Perhaps, too, it is linked to the early aversion Europeans had to the potato; when it was first brought back from the New World it was used mainly as a feed for cattle.
"In the West we take the potato for granted," said Paul Stapleton, a spokesman for the International Potato Centre, a non-profit group in Peru that has been working with governments around the world to develop faster-maturing strains of potato.
"We just go to the supermarket and buy a bag or else we'll have fish and chips on a Friday night on the way back from the pub."
Mr Stapleton said potatoes could help solve the challenges of feeding a world with a population that is growing by 600 million people every 10 years.
"There are no more areas to plant rice or wheat," he said. "What is going to happen as the population increases? Either we are going to increase yields of what we are already growing, or use marginal land. The potato is perfect for that."

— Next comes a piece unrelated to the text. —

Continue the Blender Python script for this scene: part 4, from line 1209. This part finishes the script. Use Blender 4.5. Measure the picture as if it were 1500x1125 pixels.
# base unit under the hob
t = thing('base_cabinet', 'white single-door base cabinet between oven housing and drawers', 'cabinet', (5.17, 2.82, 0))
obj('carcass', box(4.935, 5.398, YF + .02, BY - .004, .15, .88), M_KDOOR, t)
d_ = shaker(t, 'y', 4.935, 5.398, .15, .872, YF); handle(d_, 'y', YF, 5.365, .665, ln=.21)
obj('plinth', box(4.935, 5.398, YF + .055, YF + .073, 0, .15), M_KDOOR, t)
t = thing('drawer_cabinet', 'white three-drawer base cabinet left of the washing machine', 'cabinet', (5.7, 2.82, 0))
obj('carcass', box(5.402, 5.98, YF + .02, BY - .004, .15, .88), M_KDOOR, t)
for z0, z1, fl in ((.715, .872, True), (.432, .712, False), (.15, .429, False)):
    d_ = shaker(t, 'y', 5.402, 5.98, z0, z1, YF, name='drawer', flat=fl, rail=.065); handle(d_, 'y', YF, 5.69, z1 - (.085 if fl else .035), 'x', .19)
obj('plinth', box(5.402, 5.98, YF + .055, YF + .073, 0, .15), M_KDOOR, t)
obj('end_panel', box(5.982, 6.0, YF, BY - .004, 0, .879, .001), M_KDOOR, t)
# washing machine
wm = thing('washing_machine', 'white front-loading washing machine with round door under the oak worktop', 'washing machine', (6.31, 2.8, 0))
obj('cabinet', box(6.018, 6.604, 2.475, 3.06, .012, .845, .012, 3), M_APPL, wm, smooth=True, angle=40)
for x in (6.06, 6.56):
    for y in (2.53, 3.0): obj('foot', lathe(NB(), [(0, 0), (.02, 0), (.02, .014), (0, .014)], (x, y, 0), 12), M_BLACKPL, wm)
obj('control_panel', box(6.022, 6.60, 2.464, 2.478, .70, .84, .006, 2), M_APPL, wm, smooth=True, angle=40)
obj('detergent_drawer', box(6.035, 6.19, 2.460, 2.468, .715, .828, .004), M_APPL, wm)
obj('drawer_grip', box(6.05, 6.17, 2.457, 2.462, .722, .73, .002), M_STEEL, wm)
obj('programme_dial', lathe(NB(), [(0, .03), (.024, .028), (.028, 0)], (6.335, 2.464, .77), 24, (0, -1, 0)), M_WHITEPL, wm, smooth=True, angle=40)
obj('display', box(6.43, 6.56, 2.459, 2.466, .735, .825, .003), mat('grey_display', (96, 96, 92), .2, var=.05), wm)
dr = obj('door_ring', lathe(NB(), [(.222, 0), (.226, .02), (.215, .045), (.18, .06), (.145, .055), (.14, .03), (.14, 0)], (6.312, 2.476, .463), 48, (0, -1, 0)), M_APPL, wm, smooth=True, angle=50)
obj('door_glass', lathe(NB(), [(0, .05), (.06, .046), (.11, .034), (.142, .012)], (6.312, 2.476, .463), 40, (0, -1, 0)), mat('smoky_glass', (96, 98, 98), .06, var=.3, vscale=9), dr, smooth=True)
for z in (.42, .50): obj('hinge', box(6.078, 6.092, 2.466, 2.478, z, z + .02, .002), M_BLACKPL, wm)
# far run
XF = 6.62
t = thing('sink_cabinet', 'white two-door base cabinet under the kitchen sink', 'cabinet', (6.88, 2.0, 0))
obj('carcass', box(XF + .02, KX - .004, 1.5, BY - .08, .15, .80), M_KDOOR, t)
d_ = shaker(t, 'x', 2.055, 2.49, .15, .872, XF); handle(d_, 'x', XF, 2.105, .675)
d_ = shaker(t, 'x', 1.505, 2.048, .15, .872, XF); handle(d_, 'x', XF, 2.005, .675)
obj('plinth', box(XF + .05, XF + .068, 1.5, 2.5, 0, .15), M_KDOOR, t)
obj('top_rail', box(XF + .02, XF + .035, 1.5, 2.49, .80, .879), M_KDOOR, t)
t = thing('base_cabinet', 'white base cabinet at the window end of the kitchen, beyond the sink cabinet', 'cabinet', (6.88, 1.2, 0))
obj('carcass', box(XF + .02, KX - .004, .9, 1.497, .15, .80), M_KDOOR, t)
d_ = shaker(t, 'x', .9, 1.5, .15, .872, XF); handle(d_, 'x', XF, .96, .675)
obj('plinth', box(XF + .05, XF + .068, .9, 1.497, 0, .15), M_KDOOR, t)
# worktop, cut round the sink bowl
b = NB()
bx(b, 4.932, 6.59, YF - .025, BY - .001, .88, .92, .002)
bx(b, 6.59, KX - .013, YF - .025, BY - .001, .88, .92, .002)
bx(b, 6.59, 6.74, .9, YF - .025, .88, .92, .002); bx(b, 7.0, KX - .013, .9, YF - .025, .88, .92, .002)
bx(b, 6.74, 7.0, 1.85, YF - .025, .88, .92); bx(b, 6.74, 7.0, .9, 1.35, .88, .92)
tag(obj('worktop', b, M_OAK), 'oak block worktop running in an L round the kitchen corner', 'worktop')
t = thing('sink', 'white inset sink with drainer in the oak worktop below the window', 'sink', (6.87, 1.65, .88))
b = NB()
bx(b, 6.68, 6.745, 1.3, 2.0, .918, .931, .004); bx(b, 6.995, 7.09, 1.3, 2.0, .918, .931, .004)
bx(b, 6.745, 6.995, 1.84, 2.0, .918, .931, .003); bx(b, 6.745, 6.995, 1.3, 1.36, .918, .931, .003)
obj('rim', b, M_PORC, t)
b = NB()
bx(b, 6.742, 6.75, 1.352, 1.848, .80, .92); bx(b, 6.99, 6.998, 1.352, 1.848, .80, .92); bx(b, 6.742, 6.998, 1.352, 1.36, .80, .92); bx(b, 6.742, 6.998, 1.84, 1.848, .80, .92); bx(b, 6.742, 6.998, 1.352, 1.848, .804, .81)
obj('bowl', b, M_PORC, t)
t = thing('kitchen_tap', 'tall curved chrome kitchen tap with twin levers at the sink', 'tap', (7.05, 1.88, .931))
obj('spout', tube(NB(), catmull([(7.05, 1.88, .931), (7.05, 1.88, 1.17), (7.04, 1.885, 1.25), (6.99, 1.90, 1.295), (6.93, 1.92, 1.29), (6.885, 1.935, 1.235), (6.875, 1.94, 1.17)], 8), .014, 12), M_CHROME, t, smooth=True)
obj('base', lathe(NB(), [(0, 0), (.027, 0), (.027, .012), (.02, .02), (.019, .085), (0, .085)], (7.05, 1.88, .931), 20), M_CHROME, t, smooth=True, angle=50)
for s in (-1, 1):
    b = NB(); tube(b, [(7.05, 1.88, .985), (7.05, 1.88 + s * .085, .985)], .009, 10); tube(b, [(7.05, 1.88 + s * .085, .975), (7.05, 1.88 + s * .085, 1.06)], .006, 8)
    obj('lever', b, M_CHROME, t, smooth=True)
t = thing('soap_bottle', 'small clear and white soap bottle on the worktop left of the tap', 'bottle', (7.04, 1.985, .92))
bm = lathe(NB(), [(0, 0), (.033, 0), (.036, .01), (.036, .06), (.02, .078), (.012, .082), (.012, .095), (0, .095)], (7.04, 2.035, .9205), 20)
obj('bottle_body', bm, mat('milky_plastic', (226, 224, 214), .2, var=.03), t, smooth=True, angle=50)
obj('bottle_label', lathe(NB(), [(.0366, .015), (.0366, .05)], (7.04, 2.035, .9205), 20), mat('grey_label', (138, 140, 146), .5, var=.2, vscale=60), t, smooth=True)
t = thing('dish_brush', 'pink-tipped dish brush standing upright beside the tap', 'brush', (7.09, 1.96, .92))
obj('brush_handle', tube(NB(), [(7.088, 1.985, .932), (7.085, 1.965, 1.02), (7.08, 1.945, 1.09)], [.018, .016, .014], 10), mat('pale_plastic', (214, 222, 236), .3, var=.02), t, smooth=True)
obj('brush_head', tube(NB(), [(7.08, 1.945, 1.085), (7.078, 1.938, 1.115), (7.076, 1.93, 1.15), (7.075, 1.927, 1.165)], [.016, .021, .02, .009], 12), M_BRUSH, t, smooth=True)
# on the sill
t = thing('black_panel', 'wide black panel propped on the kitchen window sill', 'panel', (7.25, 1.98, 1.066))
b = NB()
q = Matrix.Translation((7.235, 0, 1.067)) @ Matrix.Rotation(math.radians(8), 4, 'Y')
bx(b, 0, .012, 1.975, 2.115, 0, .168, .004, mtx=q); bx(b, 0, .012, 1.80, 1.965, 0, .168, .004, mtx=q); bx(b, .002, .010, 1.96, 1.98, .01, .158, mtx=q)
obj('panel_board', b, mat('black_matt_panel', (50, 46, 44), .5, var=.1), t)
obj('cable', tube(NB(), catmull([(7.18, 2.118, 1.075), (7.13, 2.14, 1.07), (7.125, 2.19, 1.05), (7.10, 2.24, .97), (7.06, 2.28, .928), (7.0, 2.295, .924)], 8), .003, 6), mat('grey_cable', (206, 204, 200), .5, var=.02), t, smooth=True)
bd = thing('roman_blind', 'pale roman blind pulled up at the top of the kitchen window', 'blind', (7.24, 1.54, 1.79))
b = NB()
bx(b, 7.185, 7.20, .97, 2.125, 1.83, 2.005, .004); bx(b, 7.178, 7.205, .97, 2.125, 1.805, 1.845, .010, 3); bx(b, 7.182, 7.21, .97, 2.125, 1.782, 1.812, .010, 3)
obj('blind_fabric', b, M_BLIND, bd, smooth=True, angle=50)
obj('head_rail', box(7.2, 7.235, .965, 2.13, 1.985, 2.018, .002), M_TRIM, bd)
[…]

Analysts say that while the price of other foods has increased sharply, one factor that has helped potatoes remain affordable for the world's poorer people is that they are not a global commodity that attracts professional investment. About 17 per cent of the 600 million tons of wheat produced every year is traded internationally, compared with 5 per cent of potatoes. As a result, potato prices are driven by local tastes rather than international demand.
For these reasons, the Lima Potato Centre scientists say, it is in the developing world that the potato will reach new heights. "The countries themselves are looking at the potato as a good option for both food security and also income generation," said the centre's director, Pamela Anderson.